• Exercise: Find the string "range" in the listing and report every line that has it.
▬▬▬▬▬▬
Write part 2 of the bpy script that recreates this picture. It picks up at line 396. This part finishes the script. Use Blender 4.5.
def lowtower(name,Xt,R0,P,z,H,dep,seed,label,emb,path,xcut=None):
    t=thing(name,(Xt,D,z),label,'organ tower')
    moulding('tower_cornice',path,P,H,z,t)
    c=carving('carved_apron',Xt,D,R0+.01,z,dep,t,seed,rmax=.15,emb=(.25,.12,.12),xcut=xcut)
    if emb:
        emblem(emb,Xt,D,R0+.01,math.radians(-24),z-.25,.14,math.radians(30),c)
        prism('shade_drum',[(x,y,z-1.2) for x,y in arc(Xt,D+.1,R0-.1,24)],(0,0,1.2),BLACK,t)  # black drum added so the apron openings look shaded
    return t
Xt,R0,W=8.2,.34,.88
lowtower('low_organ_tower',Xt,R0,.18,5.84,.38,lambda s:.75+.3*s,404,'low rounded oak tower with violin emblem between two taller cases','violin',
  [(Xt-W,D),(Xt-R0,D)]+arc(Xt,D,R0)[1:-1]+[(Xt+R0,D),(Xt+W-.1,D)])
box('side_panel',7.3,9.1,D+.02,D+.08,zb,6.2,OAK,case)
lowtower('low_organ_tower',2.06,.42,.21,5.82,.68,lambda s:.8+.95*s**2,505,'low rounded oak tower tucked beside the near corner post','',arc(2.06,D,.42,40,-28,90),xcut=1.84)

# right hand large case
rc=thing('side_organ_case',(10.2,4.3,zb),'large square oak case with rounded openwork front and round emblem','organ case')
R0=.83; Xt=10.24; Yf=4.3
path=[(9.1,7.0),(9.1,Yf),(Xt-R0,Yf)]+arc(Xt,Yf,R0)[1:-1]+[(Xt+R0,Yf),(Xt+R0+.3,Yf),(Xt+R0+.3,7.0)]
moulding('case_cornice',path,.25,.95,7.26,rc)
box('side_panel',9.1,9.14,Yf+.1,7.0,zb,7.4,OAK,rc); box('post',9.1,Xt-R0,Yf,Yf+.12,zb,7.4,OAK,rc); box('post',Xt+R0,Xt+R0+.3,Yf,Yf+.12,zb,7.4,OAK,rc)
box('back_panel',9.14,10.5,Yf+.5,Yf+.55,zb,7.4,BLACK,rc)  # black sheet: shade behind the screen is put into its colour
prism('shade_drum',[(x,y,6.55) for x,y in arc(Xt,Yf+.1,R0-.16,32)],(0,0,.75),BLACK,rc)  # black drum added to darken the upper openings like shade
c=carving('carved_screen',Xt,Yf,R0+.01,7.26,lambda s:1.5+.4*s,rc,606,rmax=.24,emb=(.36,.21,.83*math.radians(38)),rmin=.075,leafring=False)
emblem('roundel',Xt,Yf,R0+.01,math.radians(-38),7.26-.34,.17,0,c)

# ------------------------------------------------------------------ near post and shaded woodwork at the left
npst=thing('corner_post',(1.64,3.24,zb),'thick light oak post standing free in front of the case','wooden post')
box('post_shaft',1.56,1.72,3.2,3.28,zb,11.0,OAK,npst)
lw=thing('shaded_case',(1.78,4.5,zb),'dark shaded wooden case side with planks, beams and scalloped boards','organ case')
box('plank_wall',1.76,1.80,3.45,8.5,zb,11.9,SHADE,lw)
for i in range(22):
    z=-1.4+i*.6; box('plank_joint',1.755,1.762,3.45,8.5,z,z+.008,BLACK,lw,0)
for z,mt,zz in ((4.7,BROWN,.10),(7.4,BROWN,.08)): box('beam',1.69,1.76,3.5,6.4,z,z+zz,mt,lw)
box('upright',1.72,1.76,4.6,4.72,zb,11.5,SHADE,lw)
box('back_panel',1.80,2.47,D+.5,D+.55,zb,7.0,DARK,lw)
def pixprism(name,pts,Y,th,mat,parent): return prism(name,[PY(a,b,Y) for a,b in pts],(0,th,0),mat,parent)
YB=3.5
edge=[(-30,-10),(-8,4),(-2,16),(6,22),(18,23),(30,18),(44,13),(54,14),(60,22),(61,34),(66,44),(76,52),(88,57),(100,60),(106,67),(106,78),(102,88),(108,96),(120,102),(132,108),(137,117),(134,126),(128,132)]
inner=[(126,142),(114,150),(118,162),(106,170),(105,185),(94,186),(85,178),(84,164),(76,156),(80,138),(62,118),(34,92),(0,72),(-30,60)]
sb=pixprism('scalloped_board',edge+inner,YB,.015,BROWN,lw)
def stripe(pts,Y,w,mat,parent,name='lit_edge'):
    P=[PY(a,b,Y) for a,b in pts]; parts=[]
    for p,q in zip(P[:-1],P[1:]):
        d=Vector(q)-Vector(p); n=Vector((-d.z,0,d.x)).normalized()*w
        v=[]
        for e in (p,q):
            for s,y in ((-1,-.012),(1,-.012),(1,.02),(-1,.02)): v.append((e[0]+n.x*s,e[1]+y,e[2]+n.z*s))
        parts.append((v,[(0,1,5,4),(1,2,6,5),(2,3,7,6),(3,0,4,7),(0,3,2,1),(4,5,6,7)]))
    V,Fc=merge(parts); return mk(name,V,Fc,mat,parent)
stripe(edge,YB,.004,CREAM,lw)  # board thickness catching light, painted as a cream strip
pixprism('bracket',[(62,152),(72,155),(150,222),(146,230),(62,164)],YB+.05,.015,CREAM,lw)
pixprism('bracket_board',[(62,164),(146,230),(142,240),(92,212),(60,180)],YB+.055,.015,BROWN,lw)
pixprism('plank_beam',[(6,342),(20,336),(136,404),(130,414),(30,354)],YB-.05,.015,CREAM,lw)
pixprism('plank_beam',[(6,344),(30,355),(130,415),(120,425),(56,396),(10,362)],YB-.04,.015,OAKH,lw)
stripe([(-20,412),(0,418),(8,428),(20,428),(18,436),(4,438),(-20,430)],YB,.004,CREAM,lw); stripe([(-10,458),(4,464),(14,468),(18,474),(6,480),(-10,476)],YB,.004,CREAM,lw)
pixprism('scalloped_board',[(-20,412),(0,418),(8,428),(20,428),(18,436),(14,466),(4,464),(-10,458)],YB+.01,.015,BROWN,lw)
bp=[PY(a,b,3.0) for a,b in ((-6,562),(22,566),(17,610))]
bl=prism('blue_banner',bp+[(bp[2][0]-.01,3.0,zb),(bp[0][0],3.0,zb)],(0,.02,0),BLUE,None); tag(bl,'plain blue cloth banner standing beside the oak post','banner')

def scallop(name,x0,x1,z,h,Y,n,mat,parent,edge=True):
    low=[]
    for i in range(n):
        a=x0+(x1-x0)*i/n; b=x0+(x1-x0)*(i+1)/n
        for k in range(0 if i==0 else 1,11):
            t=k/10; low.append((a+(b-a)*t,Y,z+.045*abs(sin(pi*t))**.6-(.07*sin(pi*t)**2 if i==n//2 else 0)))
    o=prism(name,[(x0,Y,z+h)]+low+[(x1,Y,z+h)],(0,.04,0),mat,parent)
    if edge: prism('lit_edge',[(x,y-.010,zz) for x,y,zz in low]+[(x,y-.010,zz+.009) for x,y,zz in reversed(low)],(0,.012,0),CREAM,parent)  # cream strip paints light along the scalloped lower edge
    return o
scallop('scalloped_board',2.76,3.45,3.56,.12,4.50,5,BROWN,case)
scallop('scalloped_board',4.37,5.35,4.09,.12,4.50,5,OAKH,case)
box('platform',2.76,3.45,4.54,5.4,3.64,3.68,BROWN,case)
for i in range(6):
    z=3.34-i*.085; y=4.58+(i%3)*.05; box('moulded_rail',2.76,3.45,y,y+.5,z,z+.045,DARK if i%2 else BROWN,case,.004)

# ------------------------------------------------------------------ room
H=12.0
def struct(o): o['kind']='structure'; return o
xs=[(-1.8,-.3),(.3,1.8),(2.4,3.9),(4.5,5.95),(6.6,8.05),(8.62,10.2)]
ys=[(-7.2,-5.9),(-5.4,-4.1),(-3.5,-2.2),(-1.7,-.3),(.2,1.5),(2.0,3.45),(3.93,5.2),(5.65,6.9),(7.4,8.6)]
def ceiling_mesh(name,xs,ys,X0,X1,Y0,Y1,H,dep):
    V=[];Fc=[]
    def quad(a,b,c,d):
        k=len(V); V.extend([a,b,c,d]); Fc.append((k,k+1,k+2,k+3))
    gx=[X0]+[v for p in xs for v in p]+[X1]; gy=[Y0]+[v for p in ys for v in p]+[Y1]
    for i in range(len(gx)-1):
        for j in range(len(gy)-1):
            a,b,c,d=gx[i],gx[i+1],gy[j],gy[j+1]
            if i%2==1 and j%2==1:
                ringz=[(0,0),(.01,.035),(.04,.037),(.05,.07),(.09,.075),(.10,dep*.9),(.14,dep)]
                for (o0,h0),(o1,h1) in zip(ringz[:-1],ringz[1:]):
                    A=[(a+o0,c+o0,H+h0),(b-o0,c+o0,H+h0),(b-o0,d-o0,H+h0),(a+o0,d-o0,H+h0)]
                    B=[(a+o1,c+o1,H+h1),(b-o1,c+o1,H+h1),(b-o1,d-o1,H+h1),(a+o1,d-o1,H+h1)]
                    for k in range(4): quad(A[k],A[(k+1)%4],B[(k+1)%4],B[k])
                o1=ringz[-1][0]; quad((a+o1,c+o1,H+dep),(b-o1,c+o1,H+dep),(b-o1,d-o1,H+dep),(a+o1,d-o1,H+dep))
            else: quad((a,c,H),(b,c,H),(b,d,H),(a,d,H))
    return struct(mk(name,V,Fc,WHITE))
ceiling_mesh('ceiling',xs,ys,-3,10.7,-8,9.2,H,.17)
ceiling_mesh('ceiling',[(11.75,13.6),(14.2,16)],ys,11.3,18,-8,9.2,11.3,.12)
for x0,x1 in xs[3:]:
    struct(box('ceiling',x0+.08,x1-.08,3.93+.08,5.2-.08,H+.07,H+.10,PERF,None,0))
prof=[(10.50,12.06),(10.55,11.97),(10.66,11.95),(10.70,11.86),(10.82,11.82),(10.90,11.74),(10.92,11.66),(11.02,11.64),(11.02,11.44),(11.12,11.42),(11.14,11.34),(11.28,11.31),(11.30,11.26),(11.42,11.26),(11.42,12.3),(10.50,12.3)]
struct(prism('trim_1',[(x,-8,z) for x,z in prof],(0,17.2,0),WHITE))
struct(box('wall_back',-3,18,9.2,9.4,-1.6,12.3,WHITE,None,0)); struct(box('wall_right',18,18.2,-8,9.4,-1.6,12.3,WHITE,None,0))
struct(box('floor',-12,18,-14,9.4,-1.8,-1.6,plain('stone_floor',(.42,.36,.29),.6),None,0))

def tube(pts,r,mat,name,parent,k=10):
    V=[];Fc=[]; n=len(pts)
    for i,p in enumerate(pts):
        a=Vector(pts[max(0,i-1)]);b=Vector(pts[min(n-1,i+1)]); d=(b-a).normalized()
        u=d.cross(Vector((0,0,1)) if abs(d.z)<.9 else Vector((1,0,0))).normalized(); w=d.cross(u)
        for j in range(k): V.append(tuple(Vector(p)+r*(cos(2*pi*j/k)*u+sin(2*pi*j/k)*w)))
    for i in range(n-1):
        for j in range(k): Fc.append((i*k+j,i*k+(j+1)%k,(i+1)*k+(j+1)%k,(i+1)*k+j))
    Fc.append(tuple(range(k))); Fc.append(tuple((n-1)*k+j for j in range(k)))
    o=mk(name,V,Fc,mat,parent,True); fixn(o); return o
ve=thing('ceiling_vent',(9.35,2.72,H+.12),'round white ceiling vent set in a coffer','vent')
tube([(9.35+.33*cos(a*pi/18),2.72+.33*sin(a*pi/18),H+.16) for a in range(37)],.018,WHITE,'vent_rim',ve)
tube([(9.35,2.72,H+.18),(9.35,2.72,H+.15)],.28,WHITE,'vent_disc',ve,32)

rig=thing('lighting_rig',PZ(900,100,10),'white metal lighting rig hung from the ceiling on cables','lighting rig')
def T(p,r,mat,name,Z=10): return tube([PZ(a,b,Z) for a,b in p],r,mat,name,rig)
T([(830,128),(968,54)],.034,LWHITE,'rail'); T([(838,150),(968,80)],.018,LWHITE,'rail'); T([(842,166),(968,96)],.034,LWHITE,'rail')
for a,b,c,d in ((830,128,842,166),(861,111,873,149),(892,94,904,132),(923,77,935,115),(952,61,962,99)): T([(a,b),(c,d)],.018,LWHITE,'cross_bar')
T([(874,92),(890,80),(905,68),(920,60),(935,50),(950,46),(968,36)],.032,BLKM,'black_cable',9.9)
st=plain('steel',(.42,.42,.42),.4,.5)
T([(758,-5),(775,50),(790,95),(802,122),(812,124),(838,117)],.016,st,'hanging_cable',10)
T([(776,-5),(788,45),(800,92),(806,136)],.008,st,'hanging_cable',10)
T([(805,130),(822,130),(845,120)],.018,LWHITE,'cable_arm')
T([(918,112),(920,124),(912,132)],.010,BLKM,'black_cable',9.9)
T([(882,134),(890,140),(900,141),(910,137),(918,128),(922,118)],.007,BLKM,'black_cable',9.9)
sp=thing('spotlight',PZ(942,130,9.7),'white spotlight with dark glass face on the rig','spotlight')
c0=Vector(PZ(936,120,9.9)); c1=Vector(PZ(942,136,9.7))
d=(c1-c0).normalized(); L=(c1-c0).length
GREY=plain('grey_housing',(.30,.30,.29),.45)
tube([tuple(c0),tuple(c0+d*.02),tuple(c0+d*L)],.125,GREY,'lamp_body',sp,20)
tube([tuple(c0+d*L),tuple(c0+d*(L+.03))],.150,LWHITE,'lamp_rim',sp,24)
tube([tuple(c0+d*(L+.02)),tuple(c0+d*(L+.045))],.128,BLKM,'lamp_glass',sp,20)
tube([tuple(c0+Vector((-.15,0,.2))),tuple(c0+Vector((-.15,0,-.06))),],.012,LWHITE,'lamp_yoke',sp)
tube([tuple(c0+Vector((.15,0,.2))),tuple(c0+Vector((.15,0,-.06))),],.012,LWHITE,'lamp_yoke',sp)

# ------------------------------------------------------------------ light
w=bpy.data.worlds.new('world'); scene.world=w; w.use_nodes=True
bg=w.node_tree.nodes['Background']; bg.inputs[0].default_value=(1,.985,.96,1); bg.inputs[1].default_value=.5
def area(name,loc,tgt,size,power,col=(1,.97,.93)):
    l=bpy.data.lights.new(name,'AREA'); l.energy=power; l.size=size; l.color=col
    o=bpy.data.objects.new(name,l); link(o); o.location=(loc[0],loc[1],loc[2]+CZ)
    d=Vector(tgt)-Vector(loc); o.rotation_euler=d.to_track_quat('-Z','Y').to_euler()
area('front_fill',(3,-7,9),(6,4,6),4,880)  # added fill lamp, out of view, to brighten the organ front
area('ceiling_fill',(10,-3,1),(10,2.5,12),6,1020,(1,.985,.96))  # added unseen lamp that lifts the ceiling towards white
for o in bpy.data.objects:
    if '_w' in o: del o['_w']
▬▬▬▬▬▬
• Answer for this exercise:
for i in range(22):
    for i in range(n):
        for k in range(0 if i==0 else 1,11):
for i in range(6):
    for i in range(len(gx)-1):
        for j in range(len(gy)-1):
                    for k in range(4): quad(A[k],A[(k+1)%4],B[(k+1)%4],B[k])
        for j in range(k): V.append(tuple(Vector(p)+r*(cos(2*pi*j/k)*u+sin(2*pi*j/k)*w)))
    for i in range(n-1):
        for j in range(k): Fc.append((i*k+j,i*k+(j+1)%k,(i+1)*k+(j+1)%k,(i+1)*k+j))
    Fc.append(tuple(range(k))); Fc.append(tuple((n-1)*k+j for j in range(k)))
tube([(9.35+.33*cos(a*pi/18),2.72+.33*sin(a*pi/18),H+.16) for a in range(37)],.018,WHITE,'vent_rim',ve)